Several global companies are making series of U-turns from the ‘promised land’ of China. Along with Google who made an early return in 2012, U.K.-based retailer Tesco has sold its stores to a local company. Global cosmetics companies including Revlon and Garnier (part of L’Oreal Group) have also decided to retreat from China. This is in stark contrast to the fact that many global companies are still seeking for opportunities to enter the Chinese market. Many companies in China are not currently faring too well: Starbucks and Walmart have decided not to further expand their China businesses since 2010. However, the Chinese economic recession doesn’t explain how some global companies have continued to manage successful businesses in China.

CKGSB Associate Dean, Professor Teng Bingsheng, who visited Korea on June 19th to introduce the CKGSB-IMD Dual EMBA Program, said: “Until the 1990s, multinational companies (MNCs) were considered by young Chinese people the best companies to work in, which unfortunately is no longer true. It’s also true that many global companies who have been successful over the last 25 years are now struggling in the Chinese market. The ‘Chinese Dream’ is becoming even harder to achieve”.

Professor Teng said: “In addition to the economic recession, one of main reasons that many MNCs are struggling in China is ‘cost increase’. From 2008 to 2011, the average price of consumer goods has risen more than 60%, along with increases in labor costs (60%) and raw materials (70%). Above all, he pointed out the labor cost increase is at a critical level, especially for the MNCs who are establishing their production bases in China. Prof. Teng, an authority on strategic alliances, said that China is moving towards more technology-intensive industries, arguing that companies should set up new business strategies to leverage the relatively cheap labor cost of engineers. He highlighted Samsung as a successful example of establishing R&D centers in China, as well as a semiconductor company for NAND flash memory chips in Xi’an.

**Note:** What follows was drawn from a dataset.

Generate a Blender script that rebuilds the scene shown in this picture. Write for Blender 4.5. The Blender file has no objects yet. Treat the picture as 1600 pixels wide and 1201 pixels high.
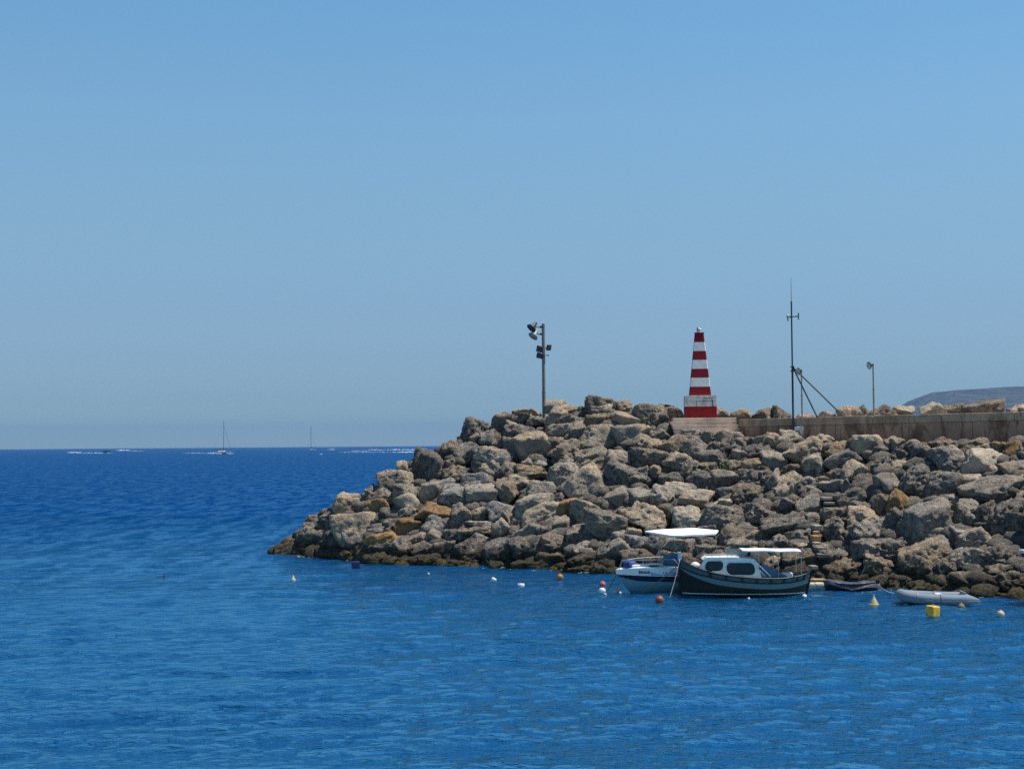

Prof. Teng also mentioned that high competition with local companies could be another threat to MNCs. He warned that some companies are still not aware of the changes in perceptions among Chinese consumers saying: “Samsung Electronics has suffered at the hands of local media because its after-sales service policies are not carried out properly as they are in other countries. Japanese car makers have also received criticism that their products are of lower quality than they are in Japan. Chinese consumers think they deserve to be treated at the level that their ‘buying power’ dictates. The companies should target Chinese consumers with high-end products, not with old models or low-quality products”.

Prof. Teng highlighted that MNCs will get in trouble if they are not aware of the local policies and tight regulatory measures against tax avoidance and bribery. Given that local government authorities and business people are trying to protect themselves from the regulations, a transparent business environment would have a positive effect for MNCs in China in the long term. However, he refuted the argument that the regulations are designed only to safeguard Chinese companies, saying: “Although it’s true that the government is protecting several businesses or industries, global companies are still playing a significant role in China. The Chinese government is also aware that there is no incentive to drive them out of the country”.

Meanwhile, Prof. Teng also mentioned several Korean companies which actively do their businesses in China saying: “Some Korean brands including Binggrae and Amore Pacific’s Sulwhasoo have adopted excellent business strategies in China. They initially targeted rich consumers and had huge success. However, it seems that their distribution channels should be expanded to Tier 2-4 cities. E-Land has also enjoyed huge success, but it should spice itself up with its unique ‘Korean Style’. If it fails to build up a unique identity, it will soon be copied. The copycats could be another threat to them”.